Bass, Berry & Sims attorney Chris Lazarini examines a case in which the Sixth Circuit affirms the lower court’s finding that class plaintiffs failed to set forth facts supporting the scienter element of their federal securities law claims.

Chris provided the analysis for Securities Litigation Commentator (SLC). The full text of the analysis is below and used with permission from the publication. If you would like to receive additional content from the SLC, please visit the SLC website to sign up for the newsletter.

Doshi & City of Livonia Employees’ Retirement System vs. General Cable Corp., No. 15-5621 (6th Cir., 5/24/16) 

*The PSLRA requires plaintiffs to state with particularity facts giving rise to a strong inference that the defendant acted with the required state of mind in violating the securities laws.
**A strong inference of scienter must be more than merely plausible or reasonable; it must be convincing and at least as compelling as any opposing inference of non-fraudulent intent. 

In 2012, and again in 2013, General Cable announced that its 2008 through 2013 financial statements included material accounting errors and should no longer be relied upon.

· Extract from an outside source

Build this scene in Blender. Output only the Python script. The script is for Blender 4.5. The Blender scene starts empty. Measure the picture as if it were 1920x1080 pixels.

The errors resulted from a complex theft scheme and accounting and other reporting errors in its Brazilian operations. This class action, alleging violations of Securities Exchange Act §10(b) and Rule 10-5 thereunder, and §20(a) control person liability against the company and its CEO and CFO, soon followed. The district court dismissed the complaint, finding that Plaintiff’s allegations of Defendants’ recklessness in issuing the materially false statements failed to adequately plead scienter. The district court also dismissed Plaintiff’s motion to file an amended complaint, finding the proposed amendments futile.

Conducting a de novo review, the Court affirms. To assess whether Plaintiff adequately pled scienter, the Court explains, the allegations must be viewed holistically. It finds some support for inferring scienter because the head of the company’s Brazilian operations knew of the theft and accounting errors creating a divergence between internal reports and external statements about the company’s financial standing. However, the employee’s state of mind, even if reckless, is not imputed to the company because he made no public misstatements. Furthermore, the divergence between the company’s internal reports and its external statements is diminished, because the reports on Brazilian operations were only a part of the company’s firm-wide data.

Finally, the Court lists multiple other factors favoring rejection of a scienter inference. First, Plaintiff pleads no facts with sufficient particularity implicating suspicious insider trading or failure to disclose impending stock sales. Second, Plaintiff fails to allege that the financial misstatements and inflated stock price had any positive effect on the CEO’s or CFO’s compensation. Moreover, following its internal investigation, the company clawed back the incentive bonus that had been awarded to the head of its Brazilian operations and forced him to resign, actions counseling against a finding of scienter. Third, Plaintiff fails to allege bribery by a top official or quickly settled ancillary lawsuits. Fourth, the complaint lacks allegations that only highly-sophisticated persons could understand the negative implications of the misstatements. Fifth, the misstatements resulted from a theft scheme that, when coupled with the legitimate freedom of the Brazilian unit to report its financial data, led to the materially misstated public statements. Sixth, Plaintiff fails to connect the knowledge of the head of Brazilian operations to the CEO and CFO. Examining the allegations holistically, the Court concludes, the company and its officers were at most negligent in issuing or authorizing the misstated financial statements. The Court also examines the additional allegations in Plaintiff’s proposed amended complaint and finds that they do nothing to alter this finding. 

The factors the Court considers are set out in Helwig v. Vencor, Inc., 251 F.3d 540 (6th Cir, 2001), abrogated on other grounds, Tellabs, Inc. v. Makor Issues & Rights, Ltd., 551 U.S. 308 (2007).